§ **Set exercise**
In the following material, identify every line holding the string "Blender" and return it.

§ **Entries provided**

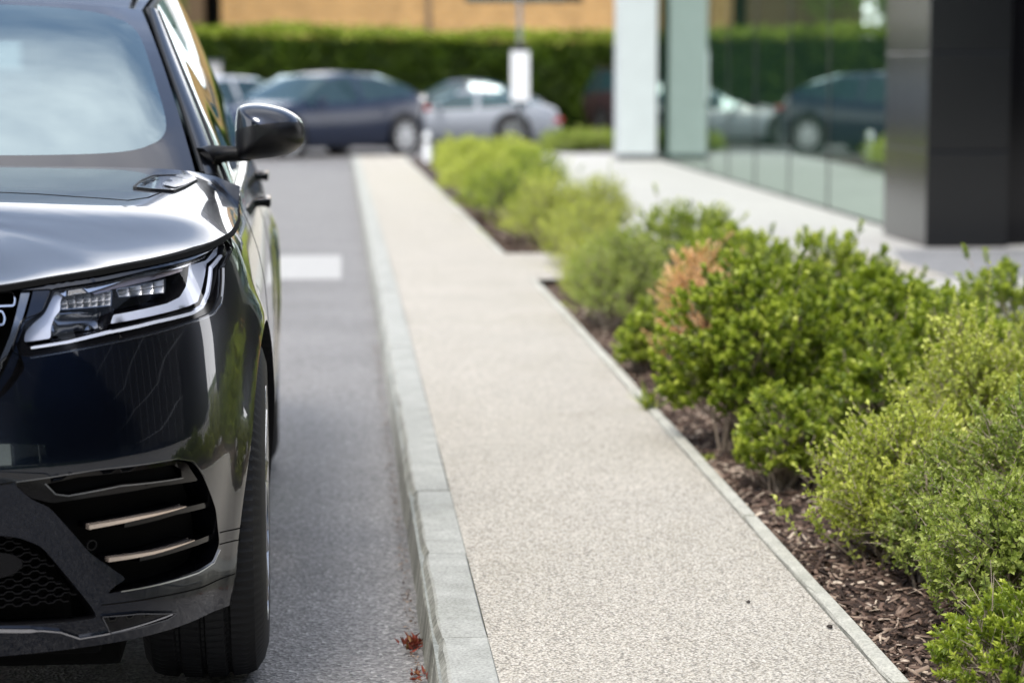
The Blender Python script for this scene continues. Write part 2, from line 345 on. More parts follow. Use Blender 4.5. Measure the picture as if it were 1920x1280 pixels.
# glazing panes with dark gaskets
pts = [39.2] + [MX / (math.tan(YAW) + (x - 960) / F) for x in (1332, 1368, 1420, 1485, 1560)] + [21.2]
for a_, b_ in zip(pts[1:], pts[:-1]):
    mb = MB(); lbox(mb, sh, (MX, a_ + .012, PLAZA + .03), (MX + .03, b_ - .012, 7)); mb.obj('glass_pane', M['shop_glass'], sh)
mb = MB()
for y in pts[1:-1]: lbox(mb, sh, (MX - .006, y - .022, PLAZA), (MX + .05, y + .022, 7))
lbox(mb, sh, (MX - .01, pts[-1], PLAZA), (MX + .06, pts[0], PLAZA + .03)); mb.obj('glazing_frame', M['satin_black'], sh)
py0_ = float(on_z(1735, 465, PLAZA)[1]) + .55
# interior so that the glass has something behind it
mb = MB(); lbox(mb, sh, (MX + 9, py0_, PLAZA), (MX + 9.2, gy1, 7)); mb.obj('inner_wall', mat('inner_wall', (.10, .12, .11), .8), sh)
mb = MB(); lbox(mb, sh, (MX + .06, py0_, 7), (MX + 9.3, gy1, 7.2)); lbox(mb, sh, (MX + .1, py0_, PLAZA), (MX + 9, gy1 - .1, PLAZA + .02)); mb.obj('floor_slab', mat('inner_slab', (.20, .22, .21), .4), sh)
# pier of stacked cladding panels, one face towards the path and one towards us
pc = on_z(1735, 465, PLAZA); pl = on_z(1650, 440, PLAZA)
px0, py0, py1 = float(pc[0]), float(pc[1]), float(pl[1]); pxr = float(on_y(1888, 465, py0)[0])
zj = [PLAZA] + [float(on_y(1740, y, py0)[2]) for y in (285, 98)] + [float(on_y(1740, y, py0)[2]) for y in (-80,)] + [3.0, 5.0, 7.0]
zj = sorted(set([PLAZA, zj[1], zj[2], zj[2] + .83, zj[2] + 1.7, 4.3, 5.6, 7.0]))
for z0, z1 in zip(zj[:-1], zj[1:]):
    mb = MB(); lbox(mb, sh, (px0, py0, z0 + .006), (pxr, py1, z1 - .006), .006); mb.obj('cladding_panel', M['bronze'], sh)
mb = MB(); lbox(mb, sh, (px0 + .02, py0 + .02, PLAZA), (pxr - .02, py1 - .02, 7)); mb.obj('pier_core', M['matte_black'], sh)
mb = MB(); lbox(mb, sh, (pxr + .03, py0 + .25, PLAZA), (MX + 9.2, py0 + .5, 7)); mb.obj('side_wall', M['gloss_black'], sh)
# white clad column and the glass fin beside it
c0 = on_z(1159, 301, PLAZA); c1 = on_z(1238, 303, PLAZA)
wc = empty('column', ((c0[0] + c1[0]) / 2, c0[1] + .3, PLAZA), label='tall white clad column at the far end of the showroom glass', cat='column')
wd = float(c1[0] - c0[0])
mb = MB(); mb.box((0, 0, 3.6), (wd, .6, 7.2), bev=.01); mb.obj('shaft', M['white_clad'], wc)
mb = MB(); mb.box((0, 0, .05), (wd + .02, .62, .1), bev=.004); mb.obj('base', M['grey_metal'], wc)
mb = MB(); mb.box((wd / 2 + .02, .05, 3.6), (.03, .5, 7.2)); mb.obj('shadow_gap', M['satin_black'], wc)

# ------------------------------------------------------------------ buff brick building far behind the hedge
m = M['brick'] = mat('buff_brick', rough=.85); t = NT(m)
mp_ = t.n('ShaderNodeMapping'); mp_.inputs['Rotation'].default_value = (R(90), 0, 0); t.l(t.co, mp_.inputs[0])
br = t.n('ShaderNodeTexBrick'); br.inputs['Scale'].default_value = 1; br.inputs['Brick Width'].default_value = .23; br.inputs['Row Height'].default_value = .075
br.inputs['Mortar Size'].default_value = .006; br.inputs['Color1'].default_value = (.38, .205, .070, 1); br.inputs['Color2'].default_value = (.50, .285, .105, 1); br.inputs['Mortar'].default_value = (.40, .30, .18, 1)
t.l(mp_.outputs[0], br.inputs[0]); t.color(t.mix(1, br.outputs[0], t.ramp(t.noise(1.2, 8, .65), [(.3, G(.72)), (.7, G(1.15))]), 'MULTIPLY'))
BY = 90.0; bx0 = float(on_y(415, 60, BY)[0])
bb = empty('brick_building', (bx0, BY, -.36), label='long buff brick building behind the clipped hedge', cat='building')
zw = float(on_y(980, 5, BY)[2]) + .36; wx0 = float(on_y(872, 5, BY)[0]) - bx0; wx1 = float(on_y(1092, 5, BY)[0]) - bx0
mb = MB(); mb.box((17, 4, zw / 2), (34, 8, zw)); 
segs = [(0, wx0), (wx1, wx1 + 4), (wx1 + 8, wx1 + 12), (wx1 + 16, 34)]
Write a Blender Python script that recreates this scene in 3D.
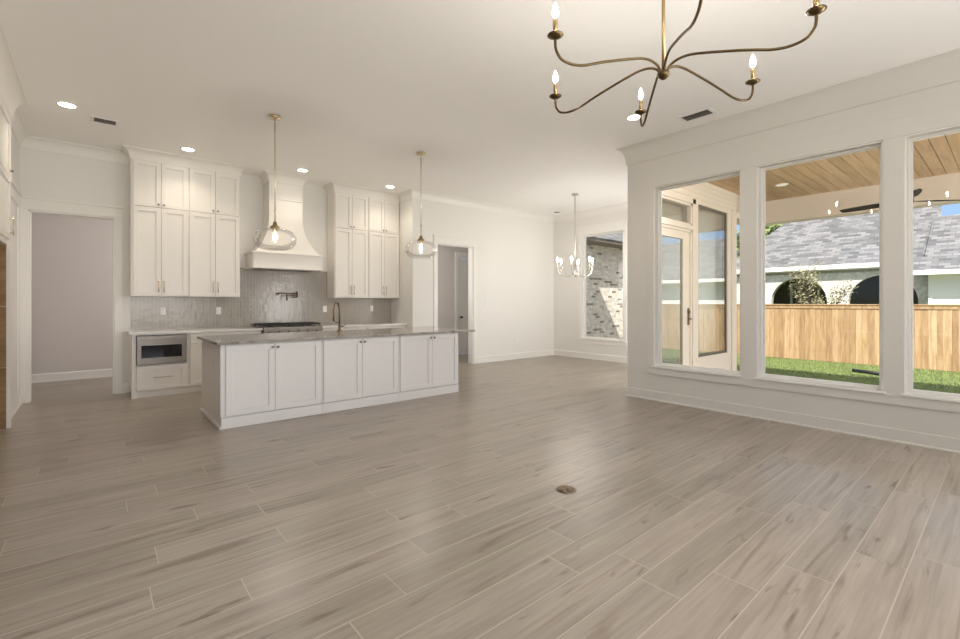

§ **Task output**
The Blender Python script for this scene continues. Write part 2, from line 345 on. More parts follow. Use Blender 4.5. Measure the picture as if it were 1920x1280 pixels.
Write a Blender Python script that recreates this scene in 3D.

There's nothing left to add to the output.